Blog ise apayrı bir şey.
Bilginiz ve niyetiniz varsa bedava ya da ücretli çözümlerle bir varsayıma dayanmakla beraber dev medya kuruluşlarıyla aynı kitleye bir blog sayesinde ulaşabilirsiniz. Bu denkliği radyo, televizyon, gazete, dergi ya da başka bir geleneksel mecrada hayal bile etmek mümkün değil.
Blogcunun kişi, kurum ya da markalara eyvallahı yoktur. Bence olmamalıdır. (Elbette burada Türkiye’de pek örneği bulunmayan ticari-kollektif bloglardan değil; kişisel bloglardan bahsediyorum)
Örneğin benim için bu blog gazetede, dergide yazamayacağım, radyoda, televizyonda konuşamayacağım şeylere dair bir arka bahçe.
Blogun gazete sayfasından bir diğer farkı da periyodik olmaması.
Medyanın her mecrasında her şey önceden belirlenen bir periyodda yayınlanmak zorundadır. Onun için para veren okur, reklamveren, sponsor vardır…
Okur tarafında belki de hiç düşünülmeyen şey, yazarın hayatında her zaman yazacak bir şey olmadığıdır. Kimi dönemler sıradandır. Bırakın yazmayı, konuşmaya değer bile bir şey olmaz. Ama o köşe, sayfa, dolmak zorundadır. İçeriği boş yazıların, radyo ve televizyon programlarının en büyük sebebi de budur.
Teknolojiyle ilgili yazdığımdan dolayı ben bu tip bir sıkıntıyı neredeyse hiçbir zaman yaşamadım. Ama 40 yıldır neredeyse her gün köşe yazanların her seferinde dolu dolu yazmasını nasıl beklersiniz?
Yurtdışında; özellikle batıda bizdeki anlamda köşe yazarı yoktur. Belirli konulardaki uzman yazarlar, yazmaya değer bir şey olduğunda yazar. Ama ilginç bir tezat olarak bizde okurlar takip ettikleri yayınları yazarlarına göre seçer.

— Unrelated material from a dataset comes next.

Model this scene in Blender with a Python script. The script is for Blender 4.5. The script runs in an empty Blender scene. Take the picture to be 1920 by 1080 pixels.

Unutturduğumuz esas konumuza dönelim.
Mecburiyetten yazmak işkencedir.
Yüz binlerce blog zaten her gün milyonlarca sayfa içerik üretiyor. İnternet nüfusunu besleyen yeteri kadar kaynak var. Blog denilen şey periyodik bir yayın değildir. Aklınıza güzel bir şey gelmiyorsa ya da aklınıza gelen şeyi o an hakkıyla yazamayacaksanız, bırakın kalsın. Sık yazma adına boş boş şeylerle doldurmaktan iyidir.